◆ **EXERCISE OBJECTIVE**
Start at the line containing "Write part 3" and stop at the line containing "M_RAIL, e, 16)"; copy those lines exactly, both ends included, and no others.

◆ **DATA PROVIDED**
Begin
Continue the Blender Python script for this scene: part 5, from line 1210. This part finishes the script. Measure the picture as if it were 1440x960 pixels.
End
Begin
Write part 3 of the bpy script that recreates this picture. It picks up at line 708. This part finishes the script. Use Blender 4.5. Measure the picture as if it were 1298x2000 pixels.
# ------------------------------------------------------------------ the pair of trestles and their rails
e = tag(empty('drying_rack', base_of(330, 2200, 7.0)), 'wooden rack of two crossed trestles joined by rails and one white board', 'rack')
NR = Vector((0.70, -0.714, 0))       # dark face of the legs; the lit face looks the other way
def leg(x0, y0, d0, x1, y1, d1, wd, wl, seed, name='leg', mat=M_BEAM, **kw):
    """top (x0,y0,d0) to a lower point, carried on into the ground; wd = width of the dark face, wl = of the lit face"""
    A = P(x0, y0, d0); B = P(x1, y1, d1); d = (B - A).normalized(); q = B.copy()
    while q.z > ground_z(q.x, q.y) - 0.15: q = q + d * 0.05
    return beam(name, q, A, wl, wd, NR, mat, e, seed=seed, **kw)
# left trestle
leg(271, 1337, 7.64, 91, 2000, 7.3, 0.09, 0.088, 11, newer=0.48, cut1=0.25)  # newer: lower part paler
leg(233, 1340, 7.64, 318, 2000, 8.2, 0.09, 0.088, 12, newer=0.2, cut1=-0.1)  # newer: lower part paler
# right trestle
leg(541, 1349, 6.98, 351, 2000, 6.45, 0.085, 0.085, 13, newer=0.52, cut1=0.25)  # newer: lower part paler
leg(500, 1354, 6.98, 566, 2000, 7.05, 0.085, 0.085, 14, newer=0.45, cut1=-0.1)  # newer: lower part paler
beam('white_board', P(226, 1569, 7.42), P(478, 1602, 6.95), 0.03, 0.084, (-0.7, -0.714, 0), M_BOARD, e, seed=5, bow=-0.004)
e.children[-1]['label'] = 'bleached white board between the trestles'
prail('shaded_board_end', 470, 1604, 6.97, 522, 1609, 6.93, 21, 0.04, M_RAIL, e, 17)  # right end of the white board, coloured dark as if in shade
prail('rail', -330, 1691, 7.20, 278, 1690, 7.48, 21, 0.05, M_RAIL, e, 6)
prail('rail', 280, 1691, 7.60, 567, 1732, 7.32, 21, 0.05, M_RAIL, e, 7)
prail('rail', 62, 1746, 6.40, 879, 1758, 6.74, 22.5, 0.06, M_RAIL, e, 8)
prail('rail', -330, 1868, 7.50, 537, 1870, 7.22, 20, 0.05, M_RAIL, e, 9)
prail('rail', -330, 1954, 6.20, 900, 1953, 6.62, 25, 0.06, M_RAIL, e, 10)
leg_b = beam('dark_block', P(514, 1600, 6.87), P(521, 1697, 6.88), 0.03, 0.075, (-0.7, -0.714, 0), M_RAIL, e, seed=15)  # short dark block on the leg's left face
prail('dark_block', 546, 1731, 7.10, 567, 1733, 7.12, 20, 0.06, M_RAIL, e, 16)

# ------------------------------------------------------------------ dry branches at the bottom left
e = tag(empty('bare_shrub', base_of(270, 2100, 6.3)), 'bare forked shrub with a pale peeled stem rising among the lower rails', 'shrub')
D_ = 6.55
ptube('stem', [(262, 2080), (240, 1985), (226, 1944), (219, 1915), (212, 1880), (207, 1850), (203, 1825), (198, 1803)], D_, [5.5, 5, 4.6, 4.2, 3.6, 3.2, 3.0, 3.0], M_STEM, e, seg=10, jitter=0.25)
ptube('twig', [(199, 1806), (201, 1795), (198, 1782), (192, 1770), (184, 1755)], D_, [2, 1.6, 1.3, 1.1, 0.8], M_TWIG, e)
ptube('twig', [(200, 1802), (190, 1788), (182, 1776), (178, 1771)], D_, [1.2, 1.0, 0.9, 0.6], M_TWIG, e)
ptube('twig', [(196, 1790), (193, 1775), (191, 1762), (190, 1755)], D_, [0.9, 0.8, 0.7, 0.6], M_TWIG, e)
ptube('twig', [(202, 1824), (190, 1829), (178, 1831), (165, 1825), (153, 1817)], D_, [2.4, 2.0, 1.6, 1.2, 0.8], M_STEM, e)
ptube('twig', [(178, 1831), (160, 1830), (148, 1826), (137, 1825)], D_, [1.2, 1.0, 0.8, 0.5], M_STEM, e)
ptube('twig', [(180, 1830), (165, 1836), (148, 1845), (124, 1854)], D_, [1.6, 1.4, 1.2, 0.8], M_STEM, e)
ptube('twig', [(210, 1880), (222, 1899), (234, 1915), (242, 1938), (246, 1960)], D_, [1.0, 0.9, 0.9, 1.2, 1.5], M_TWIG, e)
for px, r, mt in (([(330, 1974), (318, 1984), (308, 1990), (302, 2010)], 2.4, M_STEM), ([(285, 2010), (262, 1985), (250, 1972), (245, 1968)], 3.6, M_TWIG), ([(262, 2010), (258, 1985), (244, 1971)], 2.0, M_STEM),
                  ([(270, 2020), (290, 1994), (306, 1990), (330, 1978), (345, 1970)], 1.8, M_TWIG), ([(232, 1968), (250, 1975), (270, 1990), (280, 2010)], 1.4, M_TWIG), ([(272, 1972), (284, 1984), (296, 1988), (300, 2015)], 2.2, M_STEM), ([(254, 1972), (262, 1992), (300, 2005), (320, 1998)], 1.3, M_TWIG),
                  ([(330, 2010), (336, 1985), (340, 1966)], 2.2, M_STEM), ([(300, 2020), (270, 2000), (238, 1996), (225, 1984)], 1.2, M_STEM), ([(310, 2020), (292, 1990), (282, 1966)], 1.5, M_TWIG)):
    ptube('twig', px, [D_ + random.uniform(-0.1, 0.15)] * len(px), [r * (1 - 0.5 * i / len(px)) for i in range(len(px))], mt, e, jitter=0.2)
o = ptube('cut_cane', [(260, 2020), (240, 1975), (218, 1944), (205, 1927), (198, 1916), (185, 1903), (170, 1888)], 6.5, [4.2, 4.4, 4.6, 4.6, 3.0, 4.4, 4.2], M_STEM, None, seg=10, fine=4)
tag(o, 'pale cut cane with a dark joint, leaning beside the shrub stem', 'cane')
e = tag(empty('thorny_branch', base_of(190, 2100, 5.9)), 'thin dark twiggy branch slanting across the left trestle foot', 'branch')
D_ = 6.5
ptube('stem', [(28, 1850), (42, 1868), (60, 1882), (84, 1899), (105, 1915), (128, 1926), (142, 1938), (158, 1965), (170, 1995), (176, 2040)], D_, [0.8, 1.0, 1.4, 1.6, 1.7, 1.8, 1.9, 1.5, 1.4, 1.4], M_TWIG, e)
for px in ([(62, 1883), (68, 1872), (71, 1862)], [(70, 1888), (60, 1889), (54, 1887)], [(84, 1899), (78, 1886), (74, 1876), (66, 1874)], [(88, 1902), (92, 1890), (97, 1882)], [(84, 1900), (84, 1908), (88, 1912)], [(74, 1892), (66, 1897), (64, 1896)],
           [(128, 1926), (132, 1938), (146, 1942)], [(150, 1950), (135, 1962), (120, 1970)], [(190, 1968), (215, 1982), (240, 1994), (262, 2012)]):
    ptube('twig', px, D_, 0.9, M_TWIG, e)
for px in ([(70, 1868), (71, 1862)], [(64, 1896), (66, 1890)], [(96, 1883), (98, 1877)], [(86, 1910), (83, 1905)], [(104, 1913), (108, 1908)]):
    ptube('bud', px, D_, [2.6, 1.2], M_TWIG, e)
End
◆ **RESPONSE TO THE TASK**
Write part 3 of the bpy script that recreates this picture. It picks up at line 708. This part finishes the script. Use Blender 4.5. Measure the picture as if it were 1298x2000 pixels.
# ------------------------------------------------------------------ the pair of trestles and their rails
e = tag(empty('drying_rack', base_of(330, 2200, 7.0)), 'wooden rack of two crossed trestles joined by rails and one white board', 'rack')
NR = Vector((0.70, -0.714, 0))       # dark face of the legs; the lit face looks the other way
def leg(x0, y0, d0, x1, y1, d1, wd, wl, seed, name='leg', mat=M_BEAM, **kw):
    """top (x0,y0,d0) to a lower point, carried on into the ground; wd = width of the dark face, wl = of the lit face"""
    A = P(x0, y0, d0); B = P(x1, y1, d1); d = (B - A).normalized(); q = B.copy()
    while q.z > ground_z(q.x, q.y) - 0.15: q = q + d * 0.05
    return beam(name, q, A, wl, wd, NR, mat, e, seed=seed, **kw)
# left trestle
leg(271, 1337, 7.64, 91, 2000, 7.3, 0.09, 0.088, 11, newer=0.48, cut1=0.25)  # newer: lower part paler
leg(233, 1340, 7.64, 318, 2000, 8.2, 0.09, 0.088, 12, newer=0.2, cut1=-0.1)  # newer: lower part paler
# right trestle
leg(541, 1349, 6.98, 351, 2000, 6.45, 0.085, 0.085, 13, newer=0.52, cut1=0.25)  # newer: lower part paler
leg(500, 1354, 6.98, 566, 2000, 7.05, 0.085, 0.085, 14, newer=0.45, cut1=-0.1)  # newer: lower part paler
beam('white_board', P(226, 1569, 7.42), P(478, 1602, 6.95), 0.03, 0.084, (-0.7, -0.714, 0), M_BOARD, e, seed=5, bow=-0.004)
e.children[-1]['label'] = 'bleached white board between the trestles'
prail('shaded_board_end', 470, 1604, 6.97, 522, 1609, 6.93, 21, 0.04, M_RAIL, e, 17)  # right end of the white board, coloured dark as if in shade
prail('rail', -330, 1691, 7.20, 278, 1690, 7.48, 21, 0.05, M_RAIL, e, 6)
prail('rail', 280, 1691, 7.60, 567, 1732, 7.32, 21, 0.05, M_RAIL, e, 7)
prail('rail', 62, 1746, 6.40, 879, 1758, 6.74, 22.5, 0.06, M_RAIL, e, 8)
prail('rail', -330, 1868, 7.50, 537, 1870, 7.22, 20, 0.05, M_RAIL, e, 9)
prail('rail', -330, 1954, 6.20, 900, 1953, 6.62, 25, 0.06, M_RAIL, e, 10)
leg_b = beam('dark_block', P(514, 1600, 6.87), P(521, 1697, 6.88), 0.03, 0.075, (-0.7, -0.714, 0), M_RAIL, e, seed=15)  # short dark block on the leg's left face
prail('dark_block', 546, 1731, 7.10, 567, 1733, 7.12, 20, 0.06, M_RAIL, e, 16)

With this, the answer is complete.